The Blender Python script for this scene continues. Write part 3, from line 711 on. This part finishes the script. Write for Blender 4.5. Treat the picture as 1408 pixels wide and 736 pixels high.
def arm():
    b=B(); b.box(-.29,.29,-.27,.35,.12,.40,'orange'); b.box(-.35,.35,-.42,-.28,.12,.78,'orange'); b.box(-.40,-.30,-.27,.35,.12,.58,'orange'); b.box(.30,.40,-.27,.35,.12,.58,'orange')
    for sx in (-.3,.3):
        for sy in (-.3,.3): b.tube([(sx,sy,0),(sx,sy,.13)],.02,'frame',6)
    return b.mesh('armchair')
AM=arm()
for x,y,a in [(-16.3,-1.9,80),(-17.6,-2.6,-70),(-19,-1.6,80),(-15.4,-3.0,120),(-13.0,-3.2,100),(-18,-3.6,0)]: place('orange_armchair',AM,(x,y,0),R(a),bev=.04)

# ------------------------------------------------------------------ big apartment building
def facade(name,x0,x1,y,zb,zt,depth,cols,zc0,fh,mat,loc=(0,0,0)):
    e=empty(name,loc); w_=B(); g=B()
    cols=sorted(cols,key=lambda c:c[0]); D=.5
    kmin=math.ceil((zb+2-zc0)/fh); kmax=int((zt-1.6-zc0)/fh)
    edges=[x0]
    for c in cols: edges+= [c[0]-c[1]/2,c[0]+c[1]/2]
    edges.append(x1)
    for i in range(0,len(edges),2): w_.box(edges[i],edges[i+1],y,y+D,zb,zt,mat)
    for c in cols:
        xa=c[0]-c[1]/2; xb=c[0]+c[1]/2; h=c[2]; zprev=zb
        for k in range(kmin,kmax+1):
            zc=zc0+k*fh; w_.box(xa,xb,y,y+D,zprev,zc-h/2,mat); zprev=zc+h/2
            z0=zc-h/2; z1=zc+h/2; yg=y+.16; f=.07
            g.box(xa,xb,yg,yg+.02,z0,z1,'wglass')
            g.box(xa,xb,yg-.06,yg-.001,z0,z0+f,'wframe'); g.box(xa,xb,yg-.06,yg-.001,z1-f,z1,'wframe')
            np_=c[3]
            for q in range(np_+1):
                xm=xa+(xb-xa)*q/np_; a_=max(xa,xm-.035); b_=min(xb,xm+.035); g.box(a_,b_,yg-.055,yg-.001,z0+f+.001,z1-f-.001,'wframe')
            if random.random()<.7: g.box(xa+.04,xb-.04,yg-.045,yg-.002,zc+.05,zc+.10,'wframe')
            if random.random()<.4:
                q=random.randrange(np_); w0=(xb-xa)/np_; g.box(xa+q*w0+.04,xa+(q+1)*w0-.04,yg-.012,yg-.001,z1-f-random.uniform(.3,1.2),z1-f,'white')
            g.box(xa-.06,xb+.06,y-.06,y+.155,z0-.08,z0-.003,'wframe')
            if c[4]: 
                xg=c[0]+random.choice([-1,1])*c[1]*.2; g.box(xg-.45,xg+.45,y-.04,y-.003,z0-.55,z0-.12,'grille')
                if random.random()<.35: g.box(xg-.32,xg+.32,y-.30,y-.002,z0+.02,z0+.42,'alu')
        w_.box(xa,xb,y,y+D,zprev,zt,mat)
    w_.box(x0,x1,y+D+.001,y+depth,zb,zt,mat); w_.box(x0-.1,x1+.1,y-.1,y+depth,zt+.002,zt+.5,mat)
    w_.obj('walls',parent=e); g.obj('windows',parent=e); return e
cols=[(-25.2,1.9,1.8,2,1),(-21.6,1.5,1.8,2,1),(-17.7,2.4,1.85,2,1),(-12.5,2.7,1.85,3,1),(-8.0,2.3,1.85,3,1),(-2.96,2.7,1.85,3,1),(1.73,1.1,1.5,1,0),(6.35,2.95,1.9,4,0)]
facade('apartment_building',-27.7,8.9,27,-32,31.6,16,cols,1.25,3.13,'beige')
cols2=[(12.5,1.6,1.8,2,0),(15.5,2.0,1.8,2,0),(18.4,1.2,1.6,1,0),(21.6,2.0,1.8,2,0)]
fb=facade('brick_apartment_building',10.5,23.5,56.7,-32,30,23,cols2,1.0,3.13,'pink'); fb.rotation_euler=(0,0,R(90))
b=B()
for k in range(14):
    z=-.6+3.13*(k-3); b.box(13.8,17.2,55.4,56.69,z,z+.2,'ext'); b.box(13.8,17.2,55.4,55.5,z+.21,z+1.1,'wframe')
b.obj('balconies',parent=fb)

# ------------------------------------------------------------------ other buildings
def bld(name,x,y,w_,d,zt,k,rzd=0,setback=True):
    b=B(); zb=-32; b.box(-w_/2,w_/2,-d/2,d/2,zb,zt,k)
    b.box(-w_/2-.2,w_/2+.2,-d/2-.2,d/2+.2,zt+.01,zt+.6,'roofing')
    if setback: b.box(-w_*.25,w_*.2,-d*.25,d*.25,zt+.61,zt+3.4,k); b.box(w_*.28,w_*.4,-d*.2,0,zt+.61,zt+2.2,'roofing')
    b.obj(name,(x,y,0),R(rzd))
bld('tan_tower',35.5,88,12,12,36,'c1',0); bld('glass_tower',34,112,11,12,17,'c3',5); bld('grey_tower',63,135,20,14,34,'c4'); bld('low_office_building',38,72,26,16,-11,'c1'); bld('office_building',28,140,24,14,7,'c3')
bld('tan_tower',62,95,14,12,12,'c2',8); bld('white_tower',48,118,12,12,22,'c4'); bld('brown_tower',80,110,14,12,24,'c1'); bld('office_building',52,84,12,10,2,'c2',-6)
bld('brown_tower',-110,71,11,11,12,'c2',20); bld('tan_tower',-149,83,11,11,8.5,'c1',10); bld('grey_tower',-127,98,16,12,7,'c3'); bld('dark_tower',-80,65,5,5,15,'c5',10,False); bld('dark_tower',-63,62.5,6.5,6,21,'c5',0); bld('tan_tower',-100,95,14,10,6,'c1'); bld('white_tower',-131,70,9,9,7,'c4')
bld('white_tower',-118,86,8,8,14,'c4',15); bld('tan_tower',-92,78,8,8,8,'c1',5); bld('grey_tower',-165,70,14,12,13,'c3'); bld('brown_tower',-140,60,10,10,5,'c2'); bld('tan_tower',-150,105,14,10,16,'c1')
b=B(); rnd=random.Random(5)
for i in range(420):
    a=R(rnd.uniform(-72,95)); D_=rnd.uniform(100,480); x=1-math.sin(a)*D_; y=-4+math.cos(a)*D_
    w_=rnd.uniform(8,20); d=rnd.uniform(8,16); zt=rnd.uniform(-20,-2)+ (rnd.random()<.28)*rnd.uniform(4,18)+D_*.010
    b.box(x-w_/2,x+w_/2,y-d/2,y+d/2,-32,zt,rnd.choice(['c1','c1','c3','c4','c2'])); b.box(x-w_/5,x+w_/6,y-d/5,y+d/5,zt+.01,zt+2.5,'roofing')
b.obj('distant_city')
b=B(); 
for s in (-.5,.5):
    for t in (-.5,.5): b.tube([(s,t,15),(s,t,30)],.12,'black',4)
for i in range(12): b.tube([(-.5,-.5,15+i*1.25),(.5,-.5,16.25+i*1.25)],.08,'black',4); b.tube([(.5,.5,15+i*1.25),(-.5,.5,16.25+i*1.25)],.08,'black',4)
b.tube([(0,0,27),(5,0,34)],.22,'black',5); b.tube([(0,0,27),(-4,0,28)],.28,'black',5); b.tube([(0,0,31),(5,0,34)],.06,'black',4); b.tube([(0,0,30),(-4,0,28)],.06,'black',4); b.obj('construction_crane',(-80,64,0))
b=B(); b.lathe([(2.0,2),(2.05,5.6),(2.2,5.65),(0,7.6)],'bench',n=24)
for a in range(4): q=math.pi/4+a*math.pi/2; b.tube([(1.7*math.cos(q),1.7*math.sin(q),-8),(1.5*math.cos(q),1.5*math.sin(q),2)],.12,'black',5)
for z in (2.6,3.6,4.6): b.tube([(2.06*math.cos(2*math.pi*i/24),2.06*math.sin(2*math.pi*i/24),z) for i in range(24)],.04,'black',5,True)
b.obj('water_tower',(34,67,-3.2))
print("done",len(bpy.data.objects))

________________

From the first line of the data through the line with "for x,y,a in", quote each line exactly and add nothing else.

The Blender Python script for this scene continues. Write part 3, from line 711 on. This part finishes the script. Write for Blender 4.5. Treat the picture as 1408 pixels wide and 736 pixels high.
def arm():
    b=B(); b.box(-.29,.29,-.27,.35,.12,.40,'orange'); b.box(-.35,.35,-.42,-.28,.12,.78,'orange'); b.box(-.40,-.30,-.27,.35,.12,.58,'orange'); b.box(.30,.40,-.27,.35,.12,.58,'orange')
    for sx in (-.3,.3):
        for sy in (-.3,.3): b.tube([(sx,sy,0),(sx,sy,.13)],.02,'frame',6)
    return b.mesh('armchair')
AM=arm()
for x,y,a in [(-16.3,-1.9,80),(-17.6,-2.6,-70),(-19,-1.6,80),(-15.4,-3.0,120),(-13.0,-3.2,100),(-18,-3.6,0)]: place('orange_armchair',AM,(x,y,0),R(a),bev=.04)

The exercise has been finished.